Ester Hydrolysis (AQA A-Level Chemistry): Revision Notes

7.3.4 Ester Hydrolysis

Ester Hydrolysis

Ester hydrolysis is the process of breaking down esters into alcohols and carboxylic acids (or their salts) using water in the presence of an acid or an alkali. Hydrolysis of esters can occur under acidic or alkaline conditions, each leading to slightly different products and with different reaction properties.

Overview of Ester Hydrolysis

• Types of Hydrolysis:
  • Acidic Hydrolysis: Uses a dilute acid catalyst and produces a reversible reaction.
  • Alkaline Hydrolysis: Uses a dilute alkali (like $NaOH$) and results in an irreversible reaction.

Acid Hydrolysis of Esters

• Conditions:
  • The ester is heated under reflux with a dilute acid (such as dilute hydrochloric acid, $HCl$, or dilute sulfuric acid, $H₂SO₄$).
  • The reaction with pure water alone is too slow, so an acid catalyst is used to speed up the process.
• Reaction Mechanism:
  • The acid catalyses the addition of water to the ester, resulting in the formation of an alcohol and a carboxylic acid.
  • For example, the hydrolysis of ethyl ethanoate ($CH₃COOCH₂CH₃$) with dilute acid

$${CH₃COOCH₂CH₃} + {H₂O} \rightarrow {CH₃COOH} + {CH₃CH₂OH}$$

Products: Ethanoic acid and ethanol.

• Reversibility:
  • This reaction is reversible. To increase the yield of the hydrolysis products (alcohol and carboxylic acid), an excess of water is added, shifting the equilibrium towards product formation.
• Comparison with Esterification:
  • This process is the reverse of esterification (where a carboxylic acid and an alcohol combine to form an ester in the presence of a concentrated acid).
  • In esterification, removing water favours the formation of the ester, whereas in hydrolysis, adding water shifts the reaction towards the formation of the acid and alcohol.

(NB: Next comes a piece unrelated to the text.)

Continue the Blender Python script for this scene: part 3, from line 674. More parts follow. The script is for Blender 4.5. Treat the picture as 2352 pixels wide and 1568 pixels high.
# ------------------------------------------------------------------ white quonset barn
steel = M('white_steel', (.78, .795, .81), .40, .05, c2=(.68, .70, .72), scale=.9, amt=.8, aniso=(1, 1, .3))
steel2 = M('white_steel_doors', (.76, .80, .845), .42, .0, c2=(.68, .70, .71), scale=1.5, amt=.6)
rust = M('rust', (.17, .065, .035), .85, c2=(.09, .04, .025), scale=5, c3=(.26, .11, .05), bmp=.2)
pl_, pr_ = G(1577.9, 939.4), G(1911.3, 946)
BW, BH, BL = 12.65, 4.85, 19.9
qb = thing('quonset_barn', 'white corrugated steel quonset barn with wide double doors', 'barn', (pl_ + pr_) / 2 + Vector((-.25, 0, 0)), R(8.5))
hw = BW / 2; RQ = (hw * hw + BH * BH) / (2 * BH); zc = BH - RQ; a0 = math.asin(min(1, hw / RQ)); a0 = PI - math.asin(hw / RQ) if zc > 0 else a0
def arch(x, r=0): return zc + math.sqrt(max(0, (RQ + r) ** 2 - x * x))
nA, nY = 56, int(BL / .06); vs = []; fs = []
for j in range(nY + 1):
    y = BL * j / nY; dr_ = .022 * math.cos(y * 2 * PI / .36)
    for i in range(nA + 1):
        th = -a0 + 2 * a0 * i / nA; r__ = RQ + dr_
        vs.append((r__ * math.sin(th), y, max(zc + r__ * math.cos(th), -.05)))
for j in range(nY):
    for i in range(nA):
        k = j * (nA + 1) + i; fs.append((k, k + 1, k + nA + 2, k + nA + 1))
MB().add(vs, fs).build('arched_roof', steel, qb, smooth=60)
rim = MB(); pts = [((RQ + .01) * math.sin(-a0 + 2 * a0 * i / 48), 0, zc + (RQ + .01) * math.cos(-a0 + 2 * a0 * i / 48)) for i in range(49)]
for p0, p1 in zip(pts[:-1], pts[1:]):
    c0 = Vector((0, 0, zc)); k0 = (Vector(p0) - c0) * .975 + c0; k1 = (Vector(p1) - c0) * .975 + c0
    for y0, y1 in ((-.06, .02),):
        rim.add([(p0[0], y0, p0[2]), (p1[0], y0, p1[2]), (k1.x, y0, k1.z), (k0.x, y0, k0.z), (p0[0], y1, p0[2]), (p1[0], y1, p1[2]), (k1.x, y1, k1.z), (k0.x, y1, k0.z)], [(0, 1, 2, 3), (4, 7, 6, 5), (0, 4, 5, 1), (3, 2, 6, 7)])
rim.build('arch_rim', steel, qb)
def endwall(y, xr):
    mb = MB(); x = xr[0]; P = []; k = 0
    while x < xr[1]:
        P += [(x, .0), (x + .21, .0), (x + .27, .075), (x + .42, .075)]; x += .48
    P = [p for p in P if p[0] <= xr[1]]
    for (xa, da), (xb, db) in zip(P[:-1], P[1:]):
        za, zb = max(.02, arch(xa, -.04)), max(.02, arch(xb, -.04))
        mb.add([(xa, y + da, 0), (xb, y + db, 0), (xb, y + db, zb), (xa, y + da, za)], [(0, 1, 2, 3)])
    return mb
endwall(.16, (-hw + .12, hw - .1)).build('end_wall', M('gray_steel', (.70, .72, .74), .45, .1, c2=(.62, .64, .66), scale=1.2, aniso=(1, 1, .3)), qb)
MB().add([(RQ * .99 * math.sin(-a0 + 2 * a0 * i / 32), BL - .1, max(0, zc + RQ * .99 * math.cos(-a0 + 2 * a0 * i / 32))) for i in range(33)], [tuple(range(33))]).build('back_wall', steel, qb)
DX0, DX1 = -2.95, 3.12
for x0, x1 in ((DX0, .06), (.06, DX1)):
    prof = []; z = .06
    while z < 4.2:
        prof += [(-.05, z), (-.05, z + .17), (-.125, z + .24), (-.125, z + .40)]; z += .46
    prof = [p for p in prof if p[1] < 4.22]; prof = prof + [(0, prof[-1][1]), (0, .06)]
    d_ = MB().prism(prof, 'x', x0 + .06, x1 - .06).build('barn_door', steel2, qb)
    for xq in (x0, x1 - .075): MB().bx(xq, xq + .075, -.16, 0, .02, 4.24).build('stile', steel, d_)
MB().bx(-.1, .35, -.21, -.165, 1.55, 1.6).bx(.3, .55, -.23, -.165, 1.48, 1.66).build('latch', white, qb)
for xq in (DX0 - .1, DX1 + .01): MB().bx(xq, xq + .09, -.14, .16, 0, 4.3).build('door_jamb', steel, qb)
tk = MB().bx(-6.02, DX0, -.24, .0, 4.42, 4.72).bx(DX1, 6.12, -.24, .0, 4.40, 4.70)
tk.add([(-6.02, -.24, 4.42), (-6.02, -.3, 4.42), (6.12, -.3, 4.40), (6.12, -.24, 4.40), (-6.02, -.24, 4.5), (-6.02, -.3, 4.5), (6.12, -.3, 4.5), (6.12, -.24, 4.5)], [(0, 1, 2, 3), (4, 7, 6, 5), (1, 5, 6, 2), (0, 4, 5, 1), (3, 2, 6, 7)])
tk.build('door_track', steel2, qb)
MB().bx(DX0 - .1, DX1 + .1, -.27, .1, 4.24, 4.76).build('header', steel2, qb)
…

Alkaline Hydrolysis of Esters (Saponification)

• Conditions:
  • The ester is heated under reflux with a dilute alkali, typically sodium hydroxide ($NaOH$).
  • This reaction is commonly referred to as saponification because it is the basis for soap-making.
• Reaction Mechanism:
  • Instead of reacting with water, the ester reacts with hydroxide ions (OH⁻) from the alkali.
  • This breaks the ester bond, forming an alcohol and a carboxylate salt (the salt of the carboxylic acid).
  • Example: Hydrolysis of ethyl ethanoate with sodium hydroxide:

$${CH₃COOCH₂CH₃} + {NaOH} \rightarrow\ {CH₃COO⁻Na⁺} + {CH₃CH₂OH}$$

Products: Sodium ethanoate (a carboxylate salt) and ethanol.

• Irreversibility:
  • Alkaline hydrolysis is irreversible because the carboxylate salt formed is not prone to recombine with the alcohol to reform the ester. This makes it advantageous in industrial processes, where a complete reaction is desired.
• Separation of Products:
  • The alcohol can be easily separated by distillation.
  • If the carboxylic acid (rather than its salt) is needed, the solution can be acidified by adding a strong acid (like HCl). The acid displaces the carboxylate salt:

$${RCOO⁻Na⁺} + \text{H⁺} \rightarrow \ {RCOOH} + {Na⁺}$$

The resulting carboxylic acid can then be distilled off.

Hydrolysis of Complex Esters and Soap Production

• Hydrolysis of Triglycerides:
  • Large esters, such as triglycerides (fats and oils), can be hydrolyzed in a similar manner. Triglycerides are esters of glycerol (propane-1,2,3-triol) with three fatty acid chains.
  • When triglycerides undergo alkaline hydrolysis with $NaOH$, they form glycerol (an alcohol) and fatty acid salts (carboxylate salts of long-chain fatty acids).
• Saponification Process:
  • The salts formed in this process, such as sodium stearate, are the main components of soap. These salts have both hydrophilic (water-attracting) and hydrophobic (oil-attracting) properties, which enable them to effectively clean by dissolving oils in water.
  • Products of Saponification:
  • Glycerol (useful in cosmetics and as a humectant) and sodium salts of fatty acids (which form soap).